Entretanto, como no caso da mala de dinheiro, o outro lado da moeda seria o “descrente”, aquele que “acredita” que Deus não existe. E era justamente aqui aonde eu queria chegar: essa qualidade não pode ser atribuída aos ateus. Nós não temos fé com sinal invertido. Nós não cogitamos a possibilidade de Deus ser real, assim como ninguém cogitaria a possibilidade de ser real eu guardar embaixo da minha cama um sextilhão de dólares.
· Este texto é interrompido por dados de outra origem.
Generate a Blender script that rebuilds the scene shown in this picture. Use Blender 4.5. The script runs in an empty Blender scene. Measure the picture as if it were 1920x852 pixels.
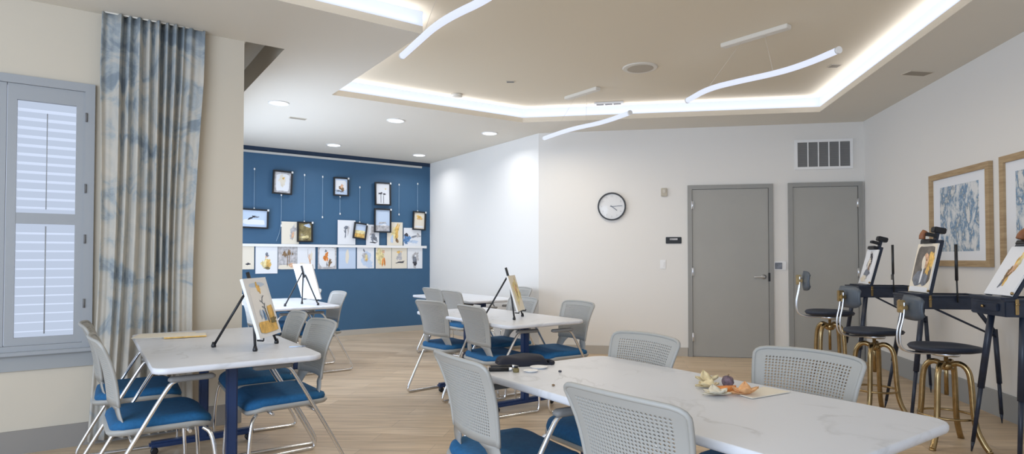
import bpy, bmesh, math, random
from mathutils import Vector, Matrix
random.seed(7)
PI = math.pi
R = math.radians
scene = bpy.context.scene
COL = scene.collection

# ------------------------------------------------------------------ room axes
def vec(a): return Vector((math.cos(R(a)), math.sin(R(a)), 0))
E2 = vec(35)            # along the blue wall and the window wall
E1 = vec(125)           # into the alcove
D1 = vec(80)            # along the right wall
N1 = vec(-10)           # along the door wall
Wp = Vector((-2.07, 4.67, 0))      # end of the window wall
Bp = Vector((-1.45, 10.73, 0))     # right end of the blue wall
Dp = Vector((0.356, 8.125, 0))     # left end of the door wall
Rp = Vector((4.31, 7.43, 0))       # right end of the door wall
CE = 2.93
CU = 3.10
def uv(u, v, z=0.0):
    p = E2 * u + E1 * v
    return Vector((p.x, p.y, z))

# ------------------------------------------------------------------ materials
def mat(name, col, rough=0.5, metal=0.0, noise=0.0, nscale=8.0, bump=0.0, bscale=200.0, emit=None, es=0.0, spec=0.5, coat=0.0):
    m = bpy.data.materials.new(name); m.use_nodes = True
    nt = m.node_tree; b = nt.nodes['Principled BSDF']
    b.inputs['Base Color'].default_value = (*col, 1)
    b.inputs['Roughness'].default_value = rough
    b.inputs['Metallic'].default_value = metal
    b.inputs['Specular IOR Level'].default_value = spec
    b.inputs['Coat Weight'].default_value = coat
    tc = nt.nodes.new('ShaderNodeTexCoord')
    if noise > 0:
        n = nt.nodes.new('ShaderNodeTexNoise'); n.inputs['Scale'].default_value = nscale; n.inputs['Detail'].default_value = 5
        r = nt.nodes.new('ShaderNodeValToRGB')
        r.color_ramp.elements[0].position = 0.3; r.color_ramp.elements[1].position = 0.7
        r.color_ramp.elements[0].color = tuple(c * (1 - noise) for c in col) + (1,)
        r.color_ramp.elements[1].color = tuple(min(1, c * (1 + noise)) for c in col) + (1,)
        nt.links.new(tc.outputs['Object'], n.inputs['Vector']); nt.links.new(n.outputs['Fac'], r.inputs['Fac'])
        nt.links.new(r.outputs['Color'], b.inputs['Base Color'])
    if bump > 0:
        n = nt.nodes.new('ShaderNodeTexNoise'); n.inputs['Scale'].default_value = bscale; n.inputs['Detail'].default_value = 3
        bu = nt.nodes.new('ShaderNodeBump'); bu.inputs['Strength'].default_value = bump; bu.inputs['Distance'].default_value = 0.002
        nt.links.new(tc.outputs['Object'], n.inputs['Vector']); nt.links.new(n.outputs['Fac'], bu.inputs['Height'])
        nt.links.new(bu.outputs['Normal'], b.inputs['Normal'])
    if emit:
        b.inputs['Emission Color'].default_value = (*emit, 1); b.inputs['Emission Strength'].default_value = es
    return m

def ramp_mat(name, stops, tex='noise', scale=(1, 1, 1), nscale=4.0, detail=6.0, rough=0.6, distort=0.0, wave=None):
    """procedural blotches: stops = [(pos, colour)]"""
    m = bpy.data.materials.new(name); m.use_nodes = True
    nt = m.node_tree; b = nt.nodes['Principled BSDF']; b.inputs['Roughness'].default_value = rough
    tc = nt.nodes.new('ShaderNodeTexCoord'); mp = nt.nodes.new('ShaderNodeMapping'); mp.inputs['Scale'].default_value = scale
    n = nt.nodes.new('ShaderNodeTexNoise'); n.inputs['Scale'].default_value = nscale; n.inputs['Detail'].default_value = detail
    n.inputs['Distortion'].default_value = distort
    r = nt.nodes.new('ShaderNodeValToRGB')
    el = r.color_ramp.elements
    while len(el) < len(stops): el.new(0.5)
    for e, (p, c) in zip(el, stops): e.position = p; e.color = (*c, 1)
    nt.links.new(tc.outputs['Object'], mp.inputs['Vector']); nt.links.new(mp.outputs['Vector'], n.inputs['Vector'])
    nt.links.new(n.outputs['Fac'], r.inputs['Fac']); nt.links.new(r.outputs['Color'], b.inputs['Base Color'])
    return m

M = {}
M['wall'] = mat('wall_paint', (0.78, 0.762, 0.725), 0.85, bump=0.05, bscale=90)
M['wall_cream'] = mat('cream_wall_paint', (0.60, 0.54, 0.44), 0.85, bump=0.05, bscale=90)
M['ceil'] = mat('ceiling_paint', (0.74, 0.70, 0.62), 0.9)
M['ceil_up'] = mat('tray_ceiling_paint', (0.74, 0.66, 0.52), 0.9)
M['fascia'] = mat('fascia_paint', (0.66, 0.60, 0.50), 0.8)
M['blue'] = mat('blue_wall_paint', (0.040, 0.115, 0.215), 0.55, noise=0.05, nscale=1.2, bump=0.04, bscale=120)
M['base'] = mat('grey_baseboard', (0.33, 0.34, 0.34), 0.55)
M['base_brown'] = mat('grey_brown_baseboard', (0.27, 0.25, 0.225), 0.6)
M['base_tan'] = mat('tan_baseboard', (0.46, 0.43, 0.38), 0.6)
M['door'] = mat('grey_door_paint', (0.36, 0.355, 0.33), 0.5, noise=0.03, nscale=2)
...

Um milhão você até poderia ter dúvidas; mas um sextilhão…
Não é questão de acreditar ou não: é apenas uma ideia absurdamente implausível demais que não merece sequer a dúvida educada das possibilidades.
Ser ateu é compreender que não existe um sextilhão de dólares.
O preço que pagamos por isso é o de termos que encarar a vida sem os benefícios sociais e bálsamos que a fé e o seu compartilhamento proporcionam. A vantagem é a de estarmos vivendo no mundo real, acordados, com a certeza de que esta é a única vida que teremos; o que a torna, por isso mesmo, ainda mais valiosa.